Трактуя Православие, современные западники не брезгуют и откровенными фальсификациями. Безусловно, им известна история разделения христианской Церкви в XI веке (что именно западные христиане самовольно изменили соборно выработанный Символ Веры введением пресловутого filioque). Вместе с тем из их рассуждений следует, что лишь западная церковь осталась верной Христу, в то время как Православие уклонилось от магистрального пути христианства: «Христианство, – пишет В. К. Кантор, – в идее Христа, в общем стремлении христианского духа, который создал христианскую Европу и от которого отделилось Православие (?! – О. П.)».[336]

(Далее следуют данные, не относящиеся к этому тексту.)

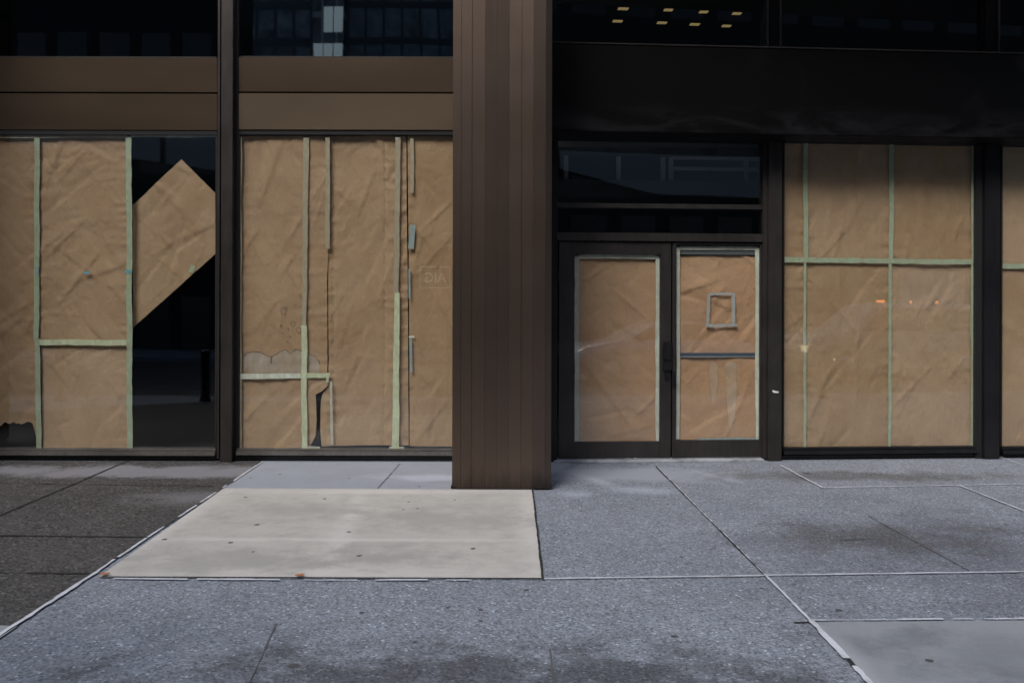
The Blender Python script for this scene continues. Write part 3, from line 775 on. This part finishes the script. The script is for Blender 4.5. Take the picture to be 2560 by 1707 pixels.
tape(L,(768,1119),(800,1121),8,'tape_edge','short level tape at the foot of the torn black slit')
tape(L,(1030,346),(1030,482),9,'tape_faded','short faded tape at the top of the sheet beside the column')
tape(L,(1032,562),(1027,622),14,'tape_teal','thick blue grey tape piece on the seam beside the column',wav=.4,o=.008)
tape(L,(1023,672),(1024,746),5,'tape_teal','thin blue grey sliver on the seam, below the thick piece',wav=.4,o=.008)
tape(L,(1027,848),(1028,930),6,'tape_teal','thin blue grey sliver lowest on the seam beside the column',wav=.4,o=.008)
tape(L,(988,346),(1001,346),3,'tape_white','tiny white strip at the top of the right tape of the middle window',o=.007)
tape(L,(1022,842),(1036,840),5,'tape_white','tiny curled white scrap on the seam beside the column',o=.007)
# doors
E='tape_edge'
tape(R,(1442,640),(1442,1103),11,E,'border tape greyed for the column shade, down the left side of the left door glass')  # the column's shade on this tape is put into its grey colour
tape(R,(1644,640),(1644,1104),11,'tape_white','pale tape down the right side of the left door glass')
tape(R,(1447,641),(1639,642),10,'tape_white','pale tape across the top of the left door glass')
tape(R,(1695,618),(1695,1098),9,E,'pale grey tape down the left side of the right door glass')
tape(R,(1894,618),(1894,1098),11,'tape_white','pale tape down the right side of the right door glass')
tape(R,(1700,620),(1889,621),9,E,'grey tape across the top of the right door glass')
tape(R,(1745,1097),(1889,1096),5,'tape_teal','thin blue green tape along the foot of the right door paper')
Gy='tape_grey'
tape(R,(1772,736),(1769,815),8,Gy,'left side of the taped grey rectangle on the right door',wav=1.6)
tape(R,(1833,733),(1834,815),10,Gy,'right side of the taped grey rectangle on the right door',wav=1.6)
tape(R,(1773,735),(1832,734),7,Gy,'top side of the taped grey rectangle on the right door',o=.009,wav=1.6)
tape(R,(1765,815),(1844,814),8,Gy,'bottom side of the taped grey rectangle on the right door',o=.009,wav=2)
# right window
tape(R,(2015,352),(2015,648),12,'tape','upper left upright green tape of the right window')
tape(R,(2012,656),(2012,1118),7,'tape','thin lower left upright green tape of the right window')
tape(R,(2229,354),(2228,652),12,'tape','upper middle upright green tape of the right window')
tape(R,(2225,656),(2224,1118),8,'tape','thin lower middle upright green tape of the right window')
tape(R,(2434,356),(2431,1117),11,'tape','upright green tape at the right edge of the right window')
tape(R,(1958,649),(2432,655),13,'tape','long level green tape across the right window',o=.0085)
tape(R,(1958,352),(2438,357),10,'tape','shaded level tape along the top of the right window')
tape(R,(2502,666),(2960,668),13,'tape','level green tape at the far right edge of the picture')

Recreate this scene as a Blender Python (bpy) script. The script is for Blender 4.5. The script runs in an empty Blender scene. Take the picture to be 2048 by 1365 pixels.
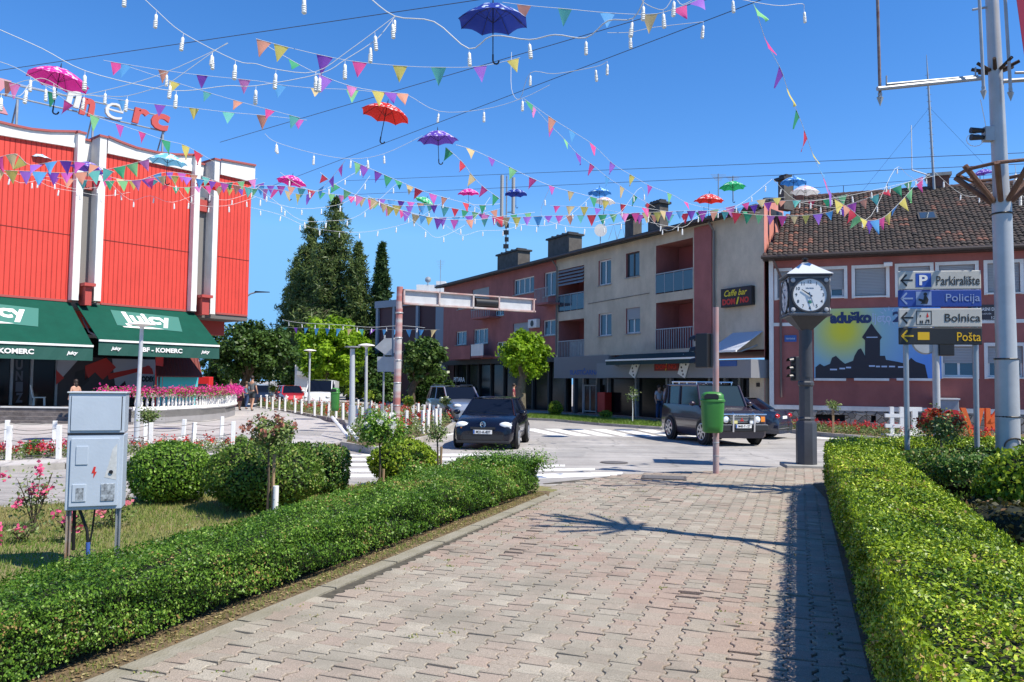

Отрицая Православие, современные западники выступают апологетами некоего аморфного мифического всехристианства – внеконфессионального, которого не существует, по крайней мере, десять веков: «Пушкин христианин – не <…> православно-племенной, <…> а истинный, не связывающий христианства с той или иной конфессией».[337]
Наконец, можно привести образцы откровенной, не прикрытой и абсолютно не аргументированной русофобии. Пример – сочинение Л. А. Гореликова и Т. А. Лисициной со звучным названием «Русский путь». В российской истории авторы обнаружили лишь «дух криминала»[338], «бесцельное проживание исторической жизни, безвластие русского духа над процессом исторических изменений, отрешенность русской ментальности от хода времени»[339]. Русская традиционность, по их мнению, отражает «внутреннюю расслабленность русской души, определившую главную черту русской истории – грех безынициативности, безмыслия, бесталанности, безответственности»[340]. Но особенно поражает видение авторами «русского пути» на современном этапе истории. По их мнению, России ничего не остается, как красиво умереть на миру: «Только мужеством осознанного примирения со смертью русский народ сможет утвердить себя <…> не ошибкой истории, а действительным участником мировой драмы».[341]
В целом же трактовка западного пути прогресса и его ценностей как универсальных, призывы подражать Европе, нигилистическое отношение к российской истории, русскому характеру, Православию – весь набор этих идей уже был в XIX веке в трудах духовных предтеч современных либералов (достаточно упомянуть католичествующего П. Я. Чаадаева, К. Д. Кавелина, для которого русский народ – «калужское тесто», А. И. Герцена, желающего избавить Россию от «византийского ошейника»). Поэтому размышления современных западников о русском пути не оригинальны, следовательно, мало продуктивны.